-------- INFORMATION SUPPLIED --------
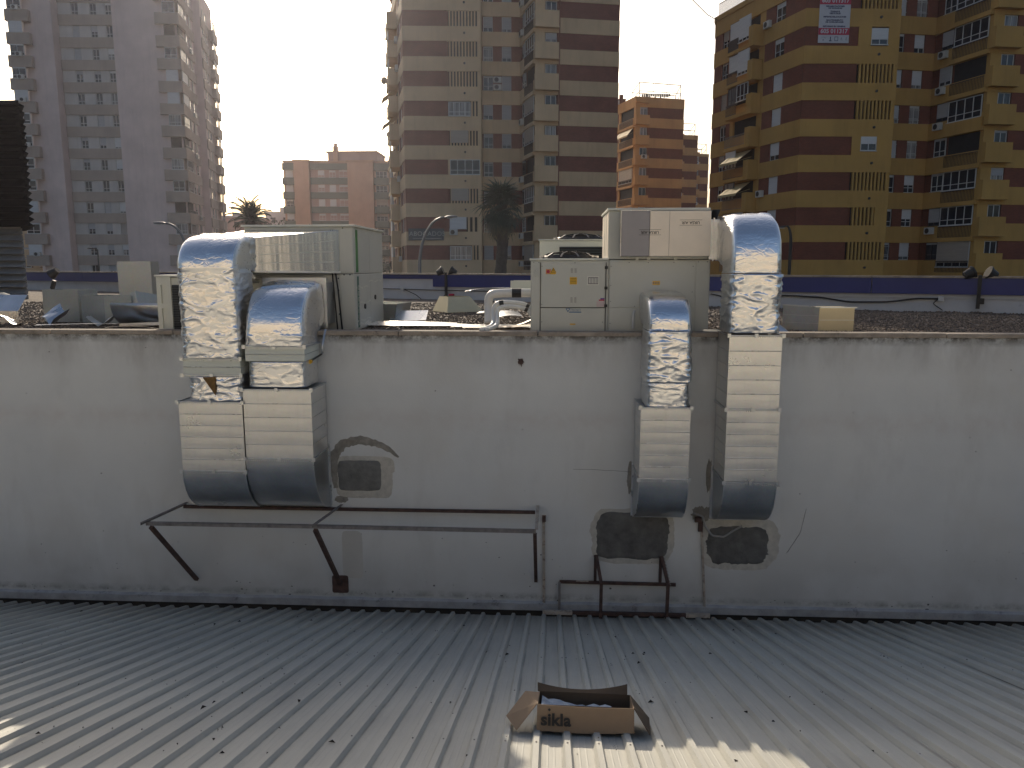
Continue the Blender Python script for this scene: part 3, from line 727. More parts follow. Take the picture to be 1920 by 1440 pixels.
for k, z in enumerate(topsL):
    # z = top of the spandrel, window zone above it
    zt = z + 1.55
    # left corner balcony
    balcony_wall(F_l, 0., 2.95, z - 1.35, z, .75, 'taupe')
    st = ql.choice(['win', 'win', 'open', 'blind'])
    if st != 'open': window(F_l, .35, 2.1, z, zt - .1, 'two', {'win': .1, 'blind': 1}[st], 'glass', 'frame', 'shutter_white', out=.7)
    else: railing(F_l, .1, 2.8, z, .5, .6, 'rail_grey')
    if ql.random() < .35: aircon(F_l, 1.5, z - .15, .8)
    panel(F_l, 'balcony_soffit', 0., 2.95, zt - .02, zt + .06, 'taupe', .72, .7)
    # central recess: spandrel strip and light wall strip with windows
    panel(F_r, 'spandrel_panel', .02, F_r.L - .02, z - 1.35, z, 'taupe', .28, .3)
    L = F_r.L; c = (.0, .235, .36, .56, .68, .83, 1.)
    panel(F_r, 'wall_panel', .02, L * c[1], z, zt, 'light', .12, .14); window(F_r, L * c[1], L * c[2], z + .02, zt, 'two', ql.choice([1, .3, .55, .1, 0, .7]), 'glass', 'frame', 'shutter', out=.02)
    panel(F_r, 'wall_panel', L * c[2], L * c[3], z, zt, 'light', .12, .14); window(F_r, L * c[3], L * c[4], z + .02, zt, 'two', ql.choice([1, .3, .55, .1, 0, .7]), 'glass', 'frame', 'shutter', out=.02)
    panel(F_r, 'wall_panel', L * c[4], L * c[5], z, zt, 'light', .12, .14)
    if k == 11: slats(F_r, L * c[5], L * c[6] - .02, z, zt, 9, 'light')
    else: window(F_r, L * c[5], L * c[6] - .03, z + .02, zt, 'three', ql.choice([.2, .5, .9, 0]), ql.choice(['glass', 'curtain']), 'frame', 'shutter_white', out=.04)
    if ql.random() < .15: aircon(F_r, L * .2, z + .05, .14)
    # right corner: balcony wraps round to the flank
    L = F_c.L
    balcony_wall(F_c, L - 2.75, L + .35, z - 1.35, z, .38, 'taupe')
    st = ql.choice(['glazed', 'glazed', 'open', 'blind'])
    if st != 'open': window(F_c, L - 1.7, L - .1, z, zt - .05, 'two', {'glazed': .05, 'blind': 1}[st], ql.choice(['glass', 'curtain']), 'frame', 'shutter_white', out=.3)
    else: panel(F_c, 'balcony_shade_panel', L - 1.7, L - .3, z, zt - .05, 'loggia', .06, .1)  # dark sheet on solid wall paints the open balcony's shade
    L = F_s.L
    balcony_wall(F_s, -.35, 3.3, z - 1.35, z, .38, 'taupe'); panel(F_s, 'spandrel_panel', 3.4, L - .05, z - 1.35, z, 'taupe', .1, .14)
    if st != 'open': window(F_s, .1, 2.9, z, zt - .05, 'four', {'glazed': .05, 'blind': .9}[st], 'glass', 'frame', 'shutter_white', out=.3)
    else: panel(F_s, 'balcony_shade_panel', .2, 2.8, z, zt - .05, 'loggia', .06, .1); railing(F_s, .1, 2.9, z, .4, .3, 'rail_grey')
    window(F_s, 4.4, 5.3, z + .05, zt, 'one', None, 'glass', 'frame', 'shutter_beige', out=.03)
    window(F_s, 6.6, 7.5, z + .05, zt, 'one', None, 'glass', 'frame', 'shutter_beige', out=.03)
    if ql.random() < .3: aircon(F_s, 6, z - .7, .12)
    # rear wing
    L = F_t.L
    panel(F_t, 'spandrel_panel', .02, L * .62, z - 1.35, z, 'taupe', .12, .16)
    for u in (1.5, 3.6): window(F_t, u, u + 1., z + .05, zt, 'one', None, 'glass', 'frame', 'shutter_beige', out=.03)
    balcony_wall(F_t, L * .64, L + .1, z - 1.35, z, .75, 'taupe')
    window(F_t, L * .68, L * .95, z, zt - .05, 'three', ql.choice([0, 0, .4]), 'glass', 'frame', 'shutter_white', out=.6)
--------
(WRITTEN REQUEST):
Except for the pictures, print the data above exactly.

(SOLUTION FOR THIS TASK):
Continue the Blender Python script for this scene: part 3, from line 727. More parts follow. Take the picture to be 1920 by 1440 pixels.
for k, z in enumerate(topsL):
    # z = top of the spandrel, window zone above it
    zt = z + 1.55
    # left corner balcony
    balcony_wall(F_l, 0., 2.95, z - 1.35, z, .75, 'taupe')
    st = ql.choice(['win', 'win', 'open', 'blind'])
    if st != 'open': window(F_l, .35, 2.1, z, zt - .1, 'two', {'win': .1, 'blind': 1}[st], 'glass', 'frame', 'shutter_white', out=.7)
    else: railing(F_l, .1, 2.8, z, .5, .6, 'rail_grey')
    if ql.random() < .35: aircon(F_l, 1.5, z - .15, .8)
    panel(F_l, 'balcony_soffit', 0., 2.95, zt - .02, zt + .06, 'taupe', .72, .7)
    # central recess: spandrel strip and light wall strip with windows
    panel(F_r, 'spandrel_panel', .02, F_r.L - .02, z - 1.35, z, 'taupe', .28, .3)
    L = F_r.L; c = (.0, .235, .36, .56, .68, .83, 1.)
    panel(F_r, 'wall_panel', .02, L * c[1], z, zt, 'light', .12, .14); window(F_r, L * c[1], L * c[2], z + .02, zt, 'two', ql.choice([1, .3, .55, .1, 0, .7]), 'glass', 'frame', 'shutter', out=.02)
    panel(F_r, 'wall_panel', L * c[2], L * c[3], z, zt, 'light', .12, .14); window(F_r, L * c[3], L * c[4], z + .02, zt, 'two', ql.choice([1, .3, .55, .1, 0, .7]), 'glass', 'frame', 'shutter', out=.02)
    panel(F_r, 'wall_panel', L * c[4], L * c[5], z, zt, 'light', .12, .14)
    if k == 11: slats(F_r, L * c[5], L * c[6] - .02, z, zt, 9, 'light')
    else: window(F_r, L * c[5], L * c[6] - .03, z + .02, zt, 'three', ql.choice([.2, .5, .9, 0]), ql.choice(['glass', 'curtain']), 'frame', 'shutter_white', out=.04)
    if ql.random() < .15: aircon(F_r, L * .2, z + .05, .14)
    # right corner: balcony wraps round to the flank
    L = F_c.L
    balcony_wall(F_c, L - 2.75, L + .35, z - 1.35, z, .38, 'taupe')
    st = ql.choice(['glazed', 'glazed', 'open', 'blind'])
    if st != 'open': window(F_c, L - 1.7, L - .1, z, zt - .05, 'two', {'glazed': .05, 'blind': 1}[st], ql.choice(['glass', 'curtain']), 'frame', 'shutter_white', out=.3)
    else: panel(F_c, 'balcony_shade_panel', L - 1.7, L - .3, z, zt - .05, 'loggia', .06, .1)  # dark sheet on solid wall paints the open balcony's shade
    L = F_s.L
    balcony_wall(F_s, -.35, 3.3, z - 1.35, z, .38, 'taupe'); panel(F_s, 'spandrel_panel', 3.4, L - .05, z - 1.35, z, 'taupe', .1, .14)
    if st != 'open': window(F_s, .1, 2.9, z, zt - .05, 'four', {'glazed': .05, 'blind': .9}[st], 'glass', 'frame', 'shutter_white', out=.3)
    else: panel(F_s, 'balcony_shade_panel', .2, 2.8, z, zt - .05, 'loggia', .06, .1); railing(F_s, .1, 2.9, z, .4, .3, 'rail_grey')
    window(F_s, 4.4, 5.3, z + .05, zt, 'one', None, 'glass', 'frame', 'shutter_beige', out=.03)
    window(F_s, 6.6, 7.5, z + .05, zt, 'one', None, 'glass', 'frame', 'shutter_beige', out=.03)
    if ql.random() < .3: aircon(F_s, 6, z - .7, .12)
    # rear wing
    L = F_t.L
    panel(F_t, 'spandrel_panel', .02, L * .62, z - 1.35, z, 'taupe', .12, .16)
    for u in (1.5, 3.6): window(F_t, u, u + 1., z + .05, zt, 'one', None, 'glass', 'frame', 'shutter_beige', out=.03)
    balcony_wall(F_t, L * .64, L + .1, z - 1.35, z, .75, 'taupe')
    window(F_t, L * .68, L * .95, z, zt - .05, 'three', ql.choice([0, 0, .4]), 'glass', 'frame', 'shutter_white', out=.6)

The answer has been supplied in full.